§ Stated exercise: All of the material should be reproduced exactly, with pictures left out.

§ Stored data:
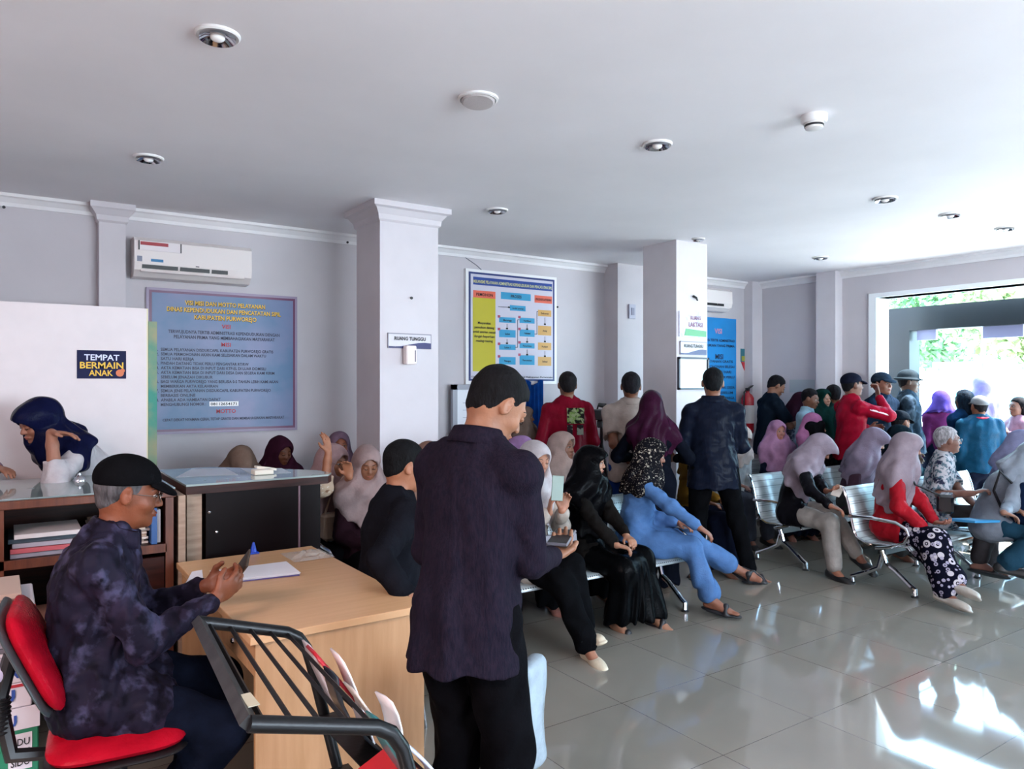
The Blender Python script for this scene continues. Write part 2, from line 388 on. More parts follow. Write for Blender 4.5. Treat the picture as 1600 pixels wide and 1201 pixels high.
obj('sensor', MB().lathe([(.045, -.038), (.042, -.065), (.02, -.072)], (c.x, c.y, CEIL)), m_rim, t, True)
obj('vent_band', MB().lathe([(.046, -.046), (.046, -.056)], (c.x, c.y, CEIL)), m_blk, t)
# ---------------------------------------------------------------- things on the walls
X_, Z_ = Vector((1, 0, 0)), Vector((0, 0, 1))
def aircon(x0, x1, z0, z1, Y, label, stickers=True):
    t = empty('air_conditioner', ((x0 + x1) / 2, Y, z0), label, 'air conditioner')
    m_ac = mat('ac_plastic', 'e2d9d6', 0.35)
    P = [(0, z1), (-.16, z1), (-.20, z1 - .03), (-.205, z0 + .1), (-.19, z0 + .05), (-.13, z0 + .005), (-.02, z0)]
    obj('casing', MB().prism([(x0, Y + a, z) for a, z in P], (x1 - x0, 0, 0)), m_ac, t)
    W_ = x1 - x0; yf = Y - .2
    for k, (a, b_) in enumerate(((.06, .35), (.37, .62), (.64, .78))):
        obj('air_slot', MB().box((x0 + a * W_, yf - .009, z0 + .062), (x0 + b_ * W_, yf + .02, z0 + .09)), m_blk, t)
    obj('flap', MB().box((x0 + .05 * W_, yf - .004, z0 + .035), (x0 + .93 * W_, yf + .01, z0 + .052), Matrix.Rotation(R(-20), 3, 'X')), m_ac, t)
    if stickers:
        s = obj('sticker', MB().box((x0 + .03 * W_, yf - .010, z1 - .1), (x0 + .38 * W_, yf - .005, z1 - .03)), mat('sticker_white', 'e0d8da', .5), t); s['label'] = 'white notice sticker with red band'
        obj('red_band', MB().box((x0 + .045 * W_, yf - .0105, z1 - .062), (x0 + .27 * W_, yf - .0095, z1 - .037)), mat('sticker_red', 'a02a35', .5), s)
        obj('bracket_mark', MB().box((x0 + .03 * W_, yf - .0105, z1 - .1), (x0 + .04 * W_, yf - .0095, z1 - .03)).box((x0 + .37 * W_, yf - .0105, z1 - .1), (x0 + .38 * W_, yf - .0095, z1 - .03)), m_blk, s)
        s = obj('sticker', MB().box((x0 + .13 * W_, yf - .008, z0 + .115), (x0 + .23 * W_, yf - .003, z0 + .135)), mat('sticker_blue', '1c6f9f', .5), t); s['label'] = 'small blue sticker'
        s = obj('sticker', MB().box((x0 + .02 * W_, yf - .008, z0 + .11), (x0 + .06 * W_, yf - .003, z0 + .15)), mat('sticker_grey', '7a7f92', .5), t); s['label'] = 'small grey square sticker'
        obj('maker_mark', MB().box((x0 + .50 * W_, yf - .009, z0 + .1), (x0 + .53 * W_, yf - .004, z0 + .107)), m_blk, t)
aircon(.81, 1.655, 2.40, 2.695, YW, 'white split air conditioner with stickers above the vision and mission board')
aircon(6.75, 7.5, 2.50, 2.78, YW, 'white split air conditioner half hidden behind the farther pillar', False)

# vision and mission board
bx0, bx1, bz0, bz1 = .934, 2.06, 1.235, 2.325
yb = YW - .03
t = empty('vision_mission_board', ((bx0 + bx1) / 2, yb, bz0), 'blue-grey board headed VISI MISI DAN MOTTO PELAYANAN with purple border', 'notice board')
obj('frame', MB().box((bx0 - .02, yb, bz0 - .02), (bx1 + .02, YW, bz1 + .02)), mat('lilac_frame', '8f8099', .4), t)
obj('border', MB().box((bx0, yb - .003, bz0), (bx1, yb, bz1)), mat('purple_print', '5c1f4c', .35), t)
obj('panel', MB().box((bx0 + .018, yb - .005, bz0 + .018), (bx1 - .018, yb - .002, bz1 - .018)), mat('blue_print', '456a90', .4, var=.5, vscale=2.2, col2='6f7499'), t)
yl = yb - .006
cx = (bx0 + bx1) / 2
def lines(parent, name, m, rows, shadow=None):
    mb = MB(); sh = MB()
    for s, size, x, z, al, w_ in rows:
        text(mb, s, size, (x, yl, z), X_, Z_, al, w_, .002, .02)
        if shadow: text(sh, s, size, (x + .002, yl, z - .002), X_, Z_, al, w_, .0005, .06)
    if shadow: obj(name + '_outline', sh, shadow, parent)
    return obj(name, mb, m, parent)
m_ink = mat('ink_navy', '1b2242', .5); m_red = mat('ink_red', 'a8192f', .5); m_yel = mat('ink_yellow', 'e0b32c', .5); m_bk = mat('ink_black', '0c0c10', .5)
H_ = bz1
lines(t, 'heading', m_yel, [('VISI MISI DAN MOTTO PELAYANAN', .048, cx, H_ - .10, 'CENTER', .62), ('DINAS KEPENDUDUKAN DAN PENCATATAN SIPIL', .048, cx, H_ - .155, 'CENTER', .88), ('KABUPATEN PURWOREJO', .048, cx, H_ - .21, 'CENTER', .48)], m_bk)
lines(t, 'subheading', m_red, [('VISI', .045, cx, H_ - .275, 'CENTER', None), ('MISI', .045, cx, H_ - .42, 'CENTER', None), ('MOTTO', .045, cx, H_ - .955, 'CENTER', .15)])
rows = [('TERWUJUDNYA TERTIB ADMINISTRASI KEPENDUDUKAN DENGAN', .036, cx, H_ - .325, 'CENTER', .86), ('PELAYANAN PRIMA YANG MEMBAHAGIAKAN MASYARAKAT', .036, cx, H_ - .365, 'CENTER', .78)]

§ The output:
The Blender Python script for this scene continues. Write part 2, from line 388 on. More parts follow. Write for Blender 4.5. Treat the picture as 1600 pixels wide and 1201 pixels high.
obj('sensor', MB().lathe([(.045, -.038), (.042, -.065), (.02, -.072)], (c.x, c.y, CEIL)), m_rim, t, True)
obj('vent_band', MB().lathe([(.046, -.046), (.046, -.056)], (c.x, c.y, CEIL)), m_blk, t)
# ---------------------------------------------------------------- things on the walls
X_, Z_ = Vector((1, 0, 0)), Vector((0, 0, 1))
def aircon(x0, x1, z0, z1, Y, label, stickers=True):
    t = empty('air_conditioner', ((x0 + x1) / 2, Y, z0), label, 'air conditioner')
    m_ac = mat('ac_plastic', 'e2d9d6', 0.35)
    P = [(0, z1), (-.16, z1), (-.20, z1 - .03), (-.205, z0 + .1), (-.19, z0 + .05), (-.13, z0 + .005), (-.02, z0)]
    obj('casing', MB().prism([(x0, Y + a, z) for a, z in P], (x1 - x0, 0, 0)), m_ac, t)
    W_ = x1 - x0; yf = Y - .2
    for k, (a, b_) in enumerate(((.06, .35), (.37, .62), (.64, .78))):
        obj('air_slot', MB().box((x0 + a * W_, yf - .009, z0 + .062), (x0 + b_ * W_, yf + .02, z0 + .09)), m_blk, t)
    obj('flap', MB().box((x0 + .05 * W_, yf - .004, z0 + .035), (x0 + .93 * W_, yf + .01, z0 + .052), Matrix.Rotation(R(-20), 3, 'X')), m_ac, t)
    if stickers:
        s = obj('sticker', MB().box((x0 + .03 * W_, yf - .010, z1 - .1), (x0 + .38 * W_, yf - .005, z1 - .03)), mat('sticker_white', 'e0d8da', .5), t); s['label'] = 'white notice sticker with red band'
        obj('red_band', MB().box((x0 + .045 * W_, yf - .0105, z1 - .062), (x0 + .27 * W_, yf - .0095, z1 - .037)), mat('sticker_red', 'a02a35', .5), s)
        obj('bracket_mark', MB().box((x0 + .03 * W_, yf - .0105, z1 - .1), (x0 + .04 * W_, yf - .0095, z1 - .03)).box((x0 + .37 * W_, yf - .0105, z1 - .1), (x0 + .38 * W_, yf - .0095, z1 - .03)), m_blk, s)
        s = obj('sticker', MB().box((x0 + .13 * W_, yf - .008, z0 + .115), (x0 + .23 * W_, yf - .003, z0 + .135)), mat('sticker_blue', '1c6f9f', .5), t); s['label'] = 'small blue sticker'
        s = obj('sticker', MB().box((x0 + .02 * W_, yf - .008, z0 + .11), (x0 + .06 * W_, yf - .003, z0 + .15)), mat('sticker_grey', '7a7f92', .5), t); s['label'] = 'small grey square sticker'
        obj('maker_mark', MB().box((x0 + .50 * W_, yf - .009, z0 + .1), (x0 + .53 * W_, yf - .004, z0 + .107)), m_blk, t)
aircon(.81, 1.655, 2.40, 2.695, YW, 'white split air conditioner with stickers above the vision and mission board')
aircon(6.75, 7.5, 2.50, 2.78, YW, 'white split air conditioner half hidden behind the farther pillar', False)

# vision and mission board
bx0, bx1, bz0, bz1 = .934, 2.06, 1.235, 2.325
yb = YW - .03
t = empty('vision_mission_board', ((bx0 + bx1) / 2, yb, bz0), 'blue-grey board headed VISI MISI DAN MOTTO PELAYANAN with purple border', 'notice board')
obj('frame', MB().box((bx0 - .02, yb, bz0 - .02), (bx1 + .02, YW, bz1 + .02)), mat('lilac_frame', '8f8099', .4), t)
obj('border', MB().box((bx0, yb - .003, bz0), (bx1, yb, bz1)), mat('purple_print', '5c1f4c', .35), t)
obj('panel', MB().box((bx0 + .018, yb - .005, bz0 + .018), (bx1 - .018, yb - .002, bz1 - .018)), mat('blue_print', '456a90', .4, var=.5, vscale=2.2, col2='6f7499'), t)
yl = yb - .006
cx = (bx0 + bx1) / 2
def lines(parent, name, m, rows, shadow=None):
    mb = MB(); sh = MB()
    for s, size, x, z, al, w_ in rows:
        text(mb, s, size, (x, yl, z), X_, Z_, al, w_, .002, .02)
        if shadow: text(sh, s, size, (x + .002, yl, z - .002), X_, Z_, al, w_, .0005, .06)
    if shadow: obj(name + '_outline', sh, shadow, parent)
    return obj(name, mb, m, parent)
m_ink = mat('ink_navy', '1b2242', .5); m_red = mat('ink_red', 'a8192f', .5); m_yel = mat('ink_yellow', 'e0b32c', .5); m_bk = mat('ink_black', '0c0c10', .5)
H_ = bz1
lines(t, 'heading', m_yel, [('VISI MISI DAN MOTTO PELAYANAN', .048, cx, H_ - .10, 'CENTER', .62), ('DINAS KEPENDUDUKAN DAN PENCATATAN SIPIL', .048, cx, H_ - .155, 'CENTER', .88), ('KABUPATEN PURWOREJO', .048, cx, H_ - .21, 'CENTER', .48)], m_bk)
lines(t, 'subheading', m_red, [('VISI', .045, cx, H_ - .275, 'CENTER', None), ('MISI', .045, cx, H_ - .42, 'CENTER', None), ('MOTTO', .045, cx, H_ - .955, 'CENTER', .15)])
rows = [('TERWUJUDNYA TERTIB ADMINISTRASI KEPENDUDUKAN DENGAN', .036, cx, H_ - .325, 'CENTER', .86), ('PELAYANAN PRIMA YANG MEMBAHAGIAKAN MASYARAKAT', .036, cx, H_ - .365, 'CENTER', .78)]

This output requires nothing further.